The date of this document is regarded as not admitting of any doubt, as may be gathered by the references to the regnal years of Darius in conjunction with the names of historical personages—Bagohi (Bagoas or Bagoses of Josephus), governor of Judea, Yehoḥanan or John, the high-priest at Jerusalem, and the two sons of Sanaballaṭ,[332] the governor of Samaria in the time of Artaxerxes I. (Longimanus). The ruler of the Persian empire when these documents were written, must therefore have been Darius II. (Nothus), who reigned for 19 years, namely, 424-405 b.c. The 14th year of Darius II.—the date of the destruction of the temple at Yeb—was 410 b.c., and his 17th year—the date when the appeal was sent to Bagohi—corresponds with 407 b.c. This fixes, among others, the date of Yehoḥanan, and Sachau points out as noteworthy that one of his brothers, named Manasseh, was son-in-law of the governor of Samaria, Sanaballaṭ, as related in Nehemiah xiii. 28. Another brother of the high-priest was the one whom he killed in the temple (Jesus). In this record, however, a third brother, Ostan or Ostanes, appears. To all appearance this last bore also another name, to wit, 'Ahani, which would be his true Hebrew appellation. If, however, the Babylonian construction has been followed here, this Ostan or Ostanes would be brother of 'Ahani, a personage of importance in Jerusalem, but not otherwise known. Adopting the rendering given in the translation, however, it is noteworthy that two brothers named Yehoḥanan and 'Ahani are mentioned in 1 Chronicles iii. 24. These, however, were descendants of David, whereas the brothers mentioned in the papyrus must have been descendants of Aaron.

A high Persian official named Uštanu or Uštannu (Ostanu [pg 544] or Ostan) occurs on two Babylonian tablets in the British Museum, and also on one in the possession of Lord Amherst of Hackney. He bears the title “governor of Babylon and across the river,” possibly meaning all the tract west of the Euphrates. This man, however, can hardly at the same time have been governor of Egypt, and the texts in which he is mentioned seem, moreover, to belong to the time of Darius Hystaspis, in which case he lived at a much too early date.

The Egyptians called the island of Elephantine Yeb, and its capital bore the same name as the island. It is transcribed Ab by those who follow the old system of reading Egyptian, so that the present documents seem to support the philological views of the Berlin school. A common ideograph for the name of the island is an elephant with an upturned trunk, showing that Yeb really means “elephant-island,” and that Elephantine is simply the Greek translation of the native name. The temple of Khnum (Khnumba, Khnub), whose priests are referred to in the papyri, was destroyed by Moḥammed Ali in 1822.

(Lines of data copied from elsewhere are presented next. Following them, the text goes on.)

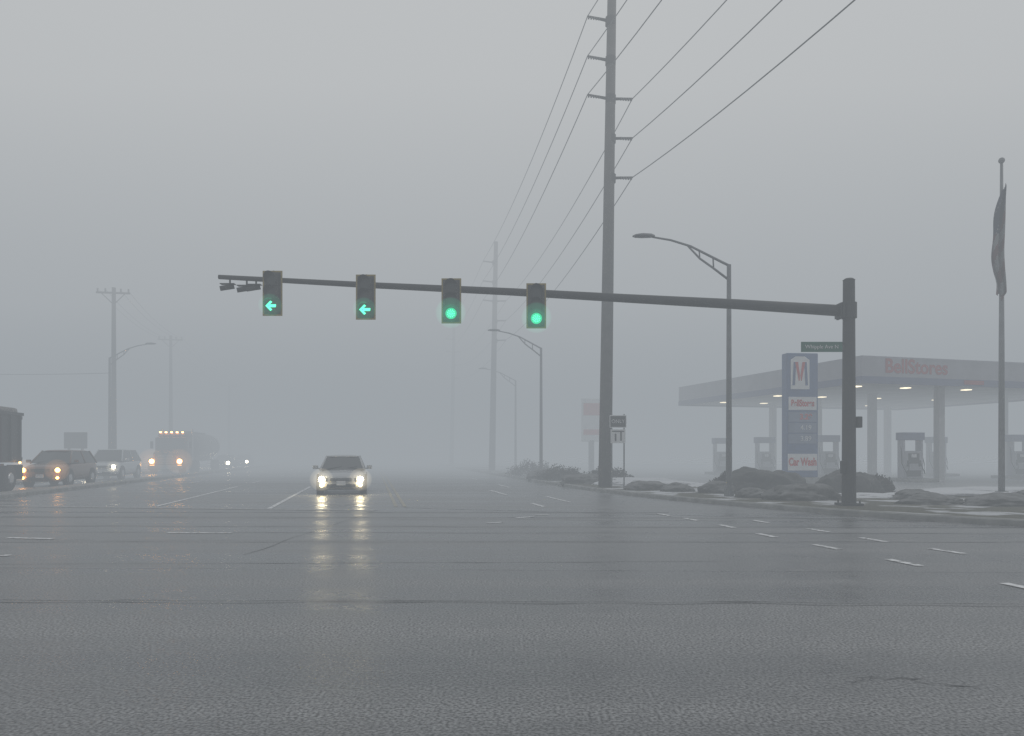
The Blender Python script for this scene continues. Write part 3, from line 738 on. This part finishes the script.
# dump truck
dt=empty('dump_truck',(-20.1,22.6,0),RZ)
M_bed=mat('truck_bed_paint',(.014,.014,.015),.6,.0,.3,2); M_load=mat('gravel_load',(.2,.19,.18),.9,0,.5,9,.8,12)
def bed(bm):
    for s in (-1,1):
        box(bm,(s*1.22,5.4,2.15),(.06,5.2,1.9))
        for k in range(7): box(bm,(s*1.29,3.0+k*.8,2.15),(.08,.1,1.85))
        box(bm,(s*1.27,5.4,3.14),(.12,5.3,.12))
    box(bm,(0,8.0,2.1),(2.5,.08,1.9)); box(bm,(0,2.8,2.3),(2.5,.08,2.3)); box(bm,(0,5.4,1.2),(2.44,5.2,.08)); box(bm,(0,2.3,3.45),(2.5,1.0,.08))
    for x in (-.8,0,.8): box(bm,(x,8.06,2.1),(.1,.06,1.85))
    box(bm,(0,8.07,1.3),(2.5,.08,.14)); box(bm,(0,8.07,3.0),(2.5,.08,.14))
part(dt,'dump_bed',M_bed,bed)
part(dt,'load_cover',M_load,lambda bm:box(bm,(0,5.4,3.2),(2.36,5.1,.4)),bevel=.12)
part(dt,'chassis',M_black,lambda bm:(box(bm,(0,4.2,.95),(.95,8.2,.3)),box(bm,(-.9,8.25,.75),(.6,.03,.6)),box(bm,(.9,8.25,.75),(.6,.03,.6)),box(bm,(1.15,3.9,.8),(.08,3.6,.6)),tube(bm,[(1.0,3.0,.7),(1.0,4.2,.7)],.28,14)))
part(dt,'tyres',M_rubber,lambda bm:[wheel(bm,s*.98,y,.52,.5) for s in (-1,1) for y in (.9,5.8,7.15)])
part(dt,'wheel_hubs',M_chrome,lambda bm:[tube(bm,[(s*1.2,y,.52),(s*1.26,y,.52)],[.26,.2],14) for s in (-1,1) for y in (.9,5.8,7.15)])
part(dt,'cab',P_silver,lambda bm:(box(bm,(0,1.7,1.9),(2.3,1.6,2.0)),box(bm,(0,.2,1.3),(1.9,1.6,1.1))),bevel=.1)
part(dt,'windows',M_glass,lambda bm:(box(bm,(0,.89,2.4),(2.0,.03,.7)),box(bm,(1.155,1.6,2.4),(.02,1,.65)),box(bm,(-1.155,1.6,2.4),(.02,1,.65))))
part(dt,'headlamp',M_headf,lambda bm:[bmesh.ops.create_uvsphere(bm,u_segments=12,v_segments=8,radius=.11,matrix=Matrix.Translation((s*.75,-.6,1.1))) for s in (-1,1)],smooth=True)
part(dt,'marker_lamp',M_amber,lambda bm:[box(bm,(1.37,y,z),(.03,.10,.06)) for y,z in ((3.2,1.15),(7.6,1.15),(5.4,1.15))])

# ------------------------------------------------------------------ camera
cd=bpy.data.cameras.new('camera'); cd.sensor_width=36; cd.lens=26.0; cd.shift_y=86/1024
cd.clip_end=3000; cd.clip_start=.05
co=bpy.data.objects.new('camera',cd); S.collection.objects.link(co)
co.location=(0,0,1.5); co.rotation_euler=(math.pi/2,0,0); S.camera=co
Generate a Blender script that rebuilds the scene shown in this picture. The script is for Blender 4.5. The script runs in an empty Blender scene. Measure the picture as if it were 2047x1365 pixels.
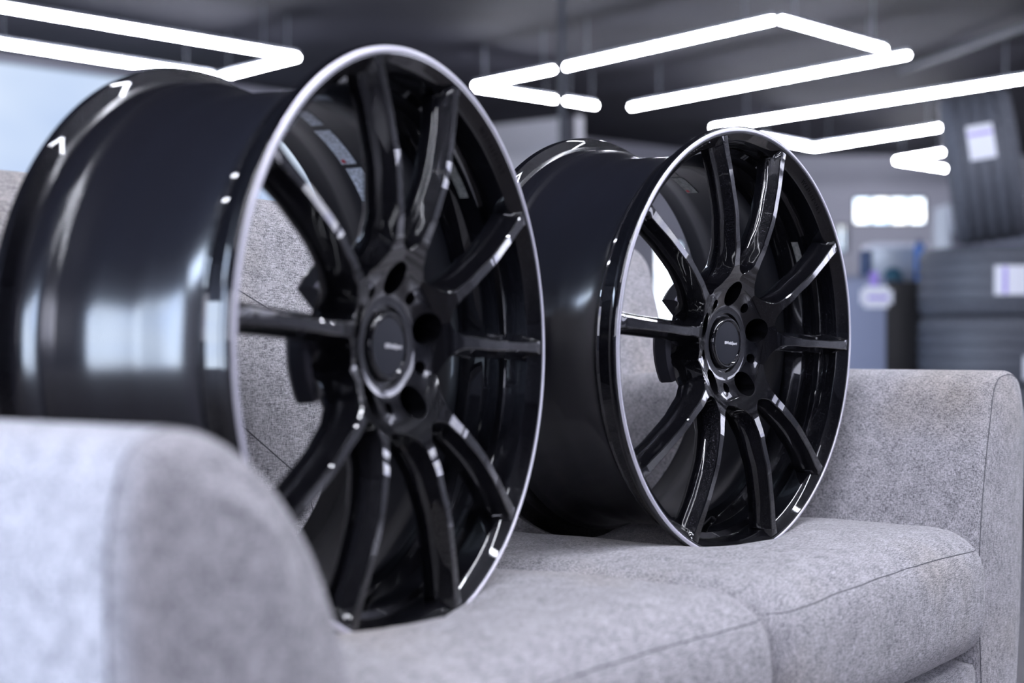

The Hebrew divine name is written Yahu, which is apparently the longer form of the biblical Jah, seen in such names as Hezekiah (Assyrian Ḫazaqi-yau), Gemariah or Gemariahu (Jer. xxix. 3; xxxvi. 10, etc.). As is shown on p. [471], this termination was pronounced iāwa by the Babylonian Jews, which raises the question whether the Yahu of these papyri may not have been pronounced Yāwa also.

Dr. L. Belleli, of the Philological Section of the Instituto di Studi Superiori in Florence, doubts the genuineness of the papyri found at Elephantine on account of chronological difficulties. In the case of the documents here translated, however, no such difficulties can be said to exist, and the forger of such things would have to be not only a splendid Aramaic scholar acquainted with the Berlin scheme of transcribing Egyptian, but also a historian and the possessor of an exceedingly lively imagination.

The above description is based upon Eduard Sachau's noteworthy monograph, Drei aramäische Papyrusurkunden aus Elephantine, Berlin, Königliche Akademie der Wissenschaften, 1907. The documents in question were discovered by Dr. Otto Rubensohn, and the collection included some papyri still in roll-form, and various fragments. The principal document translated above belonged to the former category, and was successfully unrolled by Herr Ibscher, the keeper of the Royal Museum. The reproduction shows it as a large sheet of papyrus, folded in two, and certain damaged portions, on the left, imply that it was rolled upon itself about six times.


Notes And Additions.

P. [11]. It is needful to state, as has been pointed out to the writer, that “our English translation would make all (the Biblical Creation-story) appear English.” In other words, the test of language is not an unfailing one.